Anyway, I just dont know when its time to give up and quit waiting for someone to grow up & just 'naturally' cherish me.

Posted

Oh my head, that's funny you say that. I'm one of the guys who's been complaining about a longtime girlfriend who up and left me. Two months ago she yelled at me, saying, "quit putting me up on a pedestal," "Why don't you look at other girls." I guess she wanted me to treat her like crap and check out other women every time we were together.

 

You seem like you have a very good head on your shoulders and by the looks of your picture, you're attractive. So I don't know what your BF is thinking.

Posted

I have to say that your boyfriend is not a mature man who could control the balance between his lover and his private things freely. women are sensibility, a wise man knows that the love is not enough only a kind of feeling, it is also a kind of project to manage for making happy each other.

 

I have a advice for your reference:

Tell your boyfriend that the love need to manage and he lacks in skills for blandishment.

 

ha! Good luck!

Posted

kat23, tell him you want a break and see how he acts/what he says. Not that you are, but don't be a doormat for him. It sounds like he's taking you for granted.

Posted

I just want to mention a few things:

 

When you ask someone you love to do something for you that will make you happy, and they make ANY effort to do it, thats a true sign that they want to be there for you and they love you.
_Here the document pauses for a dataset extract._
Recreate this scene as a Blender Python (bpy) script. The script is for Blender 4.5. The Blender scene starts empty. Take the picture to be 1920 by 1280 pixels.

If they cant even try, they dont have enough in them to care about you.

 

I also want to point out -- please enjoy the time you have together and try not to focus so much on the time you dont...because my b/f is working complete opposite shifts as I am and I never get to SEE him, let alone go out and do stuff with him. Its awful believe me. Just try to see things in a positive light. If you really think he's being rude to you, be true to yourself and your needs and drop him like a hot plate.